After visiting 30 mosques in New York during Ramadan 2009, Ali and Tariq decided to pursue a second tour. During Ramadan 2010, they visited 30 mosques in 30 different states.

The goal the project was to share Ramadan with a different Muslim community every day and to tell stories about Muslims through their online blog, 30mosques.com.

Ali and Tariq reached out to family, friends and complete strangers through social media. They announced their 2010 plans on Twitter and raised $6,000 through Facebook toward their trip.

“It’s other people who made this project as big and beautiful as it is,” Ali said.

The men began their month-long journey at the site controversial “Ground Zero mosque” in New York City and spent the rest of their trip staying with Muslim community members in diverse places such as Jacksonville, Fla., Mobile, Ala., and Las Vegas.
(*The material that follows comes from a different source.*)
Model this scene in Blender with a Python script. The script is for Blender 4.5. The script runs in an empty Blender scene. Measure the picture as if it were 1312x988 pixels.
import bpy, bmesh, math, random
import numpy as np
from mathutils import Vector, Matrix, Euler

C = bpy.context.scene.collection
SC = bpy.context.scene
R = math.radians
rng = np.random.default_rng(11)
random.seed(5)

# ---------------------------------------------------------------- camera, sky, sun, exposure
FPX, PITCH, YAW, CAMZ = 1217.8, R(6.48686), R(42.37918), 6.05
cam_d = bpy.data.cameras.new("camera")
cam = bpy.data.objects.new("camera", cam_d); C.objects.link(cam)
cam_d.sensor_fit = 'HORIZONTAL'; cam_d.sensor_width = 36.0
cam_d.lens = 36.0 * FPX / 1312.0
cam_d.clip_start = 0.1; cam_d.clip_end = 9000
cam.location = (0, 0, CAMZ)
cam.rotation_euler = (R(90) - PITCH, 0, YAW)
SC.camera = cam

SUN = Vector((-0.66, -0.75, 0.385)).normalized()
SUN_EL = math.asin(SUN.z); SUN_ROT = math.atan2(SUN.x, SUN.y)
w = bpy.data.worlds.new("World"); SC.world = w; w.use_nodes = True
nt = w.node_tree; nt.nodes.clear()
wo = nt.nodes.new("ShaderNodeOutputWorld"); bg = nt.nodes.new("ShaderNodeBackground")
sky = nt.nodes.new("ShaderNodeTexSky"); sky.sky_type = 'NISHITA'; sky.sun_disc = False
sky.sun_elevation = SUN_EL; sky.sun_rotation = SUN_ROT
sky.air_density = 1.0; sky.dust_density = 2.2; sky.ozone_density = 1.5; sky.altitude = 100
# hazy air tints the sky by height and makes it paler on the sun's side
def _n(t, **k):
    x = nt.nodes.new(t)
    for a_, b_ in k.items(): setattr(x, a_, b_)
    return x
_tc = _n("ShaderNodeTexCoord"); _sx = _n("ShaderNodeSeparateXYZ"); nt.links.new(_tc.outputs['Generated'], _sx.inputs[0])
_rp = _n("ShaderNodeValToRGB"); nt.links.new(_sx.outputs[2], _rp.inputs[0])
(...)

The trip became meaningful for Tariq when the pair arrived in Ross, N.D.

“When we finally got to a community that nobody really knew, I think it was sort of the point I felt like we were on to something, like this was more important than two dudes on a road trip,” Tariq said.

While on the road, Ali and Tariq followed a fast-paced schedule. They awoke before sunrise to drive to their next destination, usually four to six hours away. At each visit, they spent a lot of time talking to other Muslims and blogging about their experiences.

Upon completing the 30-day road trip, Ali and Tariq decided to share their story by visiting college campuses, including Harvard University, Duke University and The University of North Carolina at Chapel Hill. Given that they are in their 20s, they believe that they can relate to college students.

“We want to just continue the dialogue,” Ali said. “Even though this happened at Ramadan, we don’t really feel this is a novel holiday kind of thing. This is something that’s really meant throughout the year.”

Ali said that speaking at colleges has helped him navigate his feelings about the trip.

“The physical road trip is over, but the mental and spiritual one has just begun for me as I’m getting time to reflect,” he said.

But the end of the physical road trip is only temporary. Ali and Tariq are already planning their next ambitious journey — 30 mosques in 30 countries.